Selon Fénelon, l’homme devrait aimer Dieu infiniment, sans mesure ; mais cet amour est impossible, car seul Dieu peut aimer infiniment. La créature peut s’approcher de cette infinité d’amour en aimant Dieu de façon désintéressée, pour lui-même. Son amour acquiert alors l’infinité par procuration, en tant qu’il a l’infinité de Dieu pour objet. L’amour désintéressé est le seul qui soit « digne » d’un Dieu infini « à qui tout est dû ».

L’archevêque de Cambrai opte pour une théologie du pur amour : connu comme infini, Dieu ne peut être aimé qu’à proportion de cette infinité même. Vouloir avoir une raison d’aimer Dieu, l’aimer selon un motif intéressé, celui de la commodité ou de l’utilité, revient à le mettre à notre usage. C’est ce qui permet à Fénelon de passer de l’état passif des quiétistes à la mystique du pur amour, à la « sainte indifférence », c’est-à-dire d’un amour de soumission au bon plaisir de Dieu. Il faut, comme le demande Augustin, que « l’âme passe au-dessus de soi sans penser à soi ». Il faut aimer Dieu pour l’amour de lui-même jusqu’à s’oublier, si cela était possible. La mystique du pur amour est refus de toute naturalisation de la grâce, de toute recherche de raisons que nous aurions d’aimer Dieu. Bref, l’amour pur n’est le moyen d’aucune fin, si ce n’est Dieu même : il ne sert pas à tranquilliser l’homme sur son salut, à le consoler, à le faire espérer.

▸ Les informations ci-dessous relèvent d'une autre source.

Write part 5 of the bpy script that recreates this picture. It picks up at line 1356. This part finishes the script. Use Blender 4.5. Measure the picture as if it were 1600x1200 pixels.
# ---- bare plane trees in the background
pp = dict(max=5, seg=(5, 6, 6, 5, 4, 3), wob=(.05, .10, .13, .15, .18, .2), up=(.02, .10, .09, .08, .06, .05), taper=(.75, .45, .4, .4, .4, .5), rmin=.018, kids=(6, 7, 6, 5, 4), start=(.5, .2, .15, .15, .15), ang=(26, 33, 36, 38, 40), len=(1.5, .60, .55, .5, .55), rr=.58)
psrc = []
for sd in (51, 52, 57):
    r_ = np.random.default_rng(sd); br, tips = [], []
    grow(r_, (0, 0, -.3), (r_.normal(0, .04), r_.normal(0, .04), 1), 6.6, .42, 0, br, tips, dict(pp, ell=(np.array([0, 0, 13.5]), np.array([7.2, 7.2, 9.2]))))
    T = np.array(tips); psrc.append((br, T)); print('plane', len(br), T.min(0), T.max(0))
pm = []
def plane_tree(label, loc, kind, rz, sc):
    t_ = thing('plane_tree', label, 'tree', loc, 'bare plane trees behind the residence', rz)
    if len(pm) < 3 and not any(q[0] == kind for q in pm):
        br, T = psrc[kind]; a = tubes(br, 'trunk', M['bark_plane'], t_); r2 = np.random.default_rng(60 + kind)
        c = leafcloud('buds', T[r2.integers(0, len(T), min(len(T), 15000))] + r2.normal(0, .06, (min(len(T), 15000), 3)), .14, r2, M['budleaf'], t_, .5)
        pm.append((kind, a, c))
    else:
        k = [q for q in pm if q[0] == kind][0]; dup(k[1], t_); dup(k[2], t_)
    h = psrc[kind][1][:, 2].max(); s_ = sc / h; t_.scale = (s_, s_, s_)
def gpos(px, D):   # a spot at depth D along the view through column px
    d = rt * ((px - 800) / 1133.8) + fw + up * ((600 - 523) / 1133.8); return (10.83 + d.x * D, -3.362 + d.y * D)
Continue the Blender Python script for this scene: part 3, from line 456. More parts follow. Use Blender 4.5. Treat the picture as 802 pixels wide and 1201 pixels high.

En résumé, c’est autour de la notion d’infini que se développe l’apologétique philosophique de Fénelon. L’idée d’infini, « gravée » dans l’esprit humain donne à connaître Dieu avec évidence, dans ce qui fait sa divinité même. Elle décrit l’essence divine dans sa non-univocité absolue. Dieu reste incompréhensible, en tant qu’il est connu comme infini. Il faut renoncer à comprendre Dieu puisqu’il est dans la nature de l’infini d’être connu comme incompréhensible. En cela, Fénelon rejoint Augustin pour qui connaître et comprendre préservent le « mystère » de Dieu.

La doctrine du pur amour est le comble de la perfection du christianisme où un petit nombre d’âmes est élevé. C’est un état où tous sont appelés. Peu, semble-t-il, y parviennent.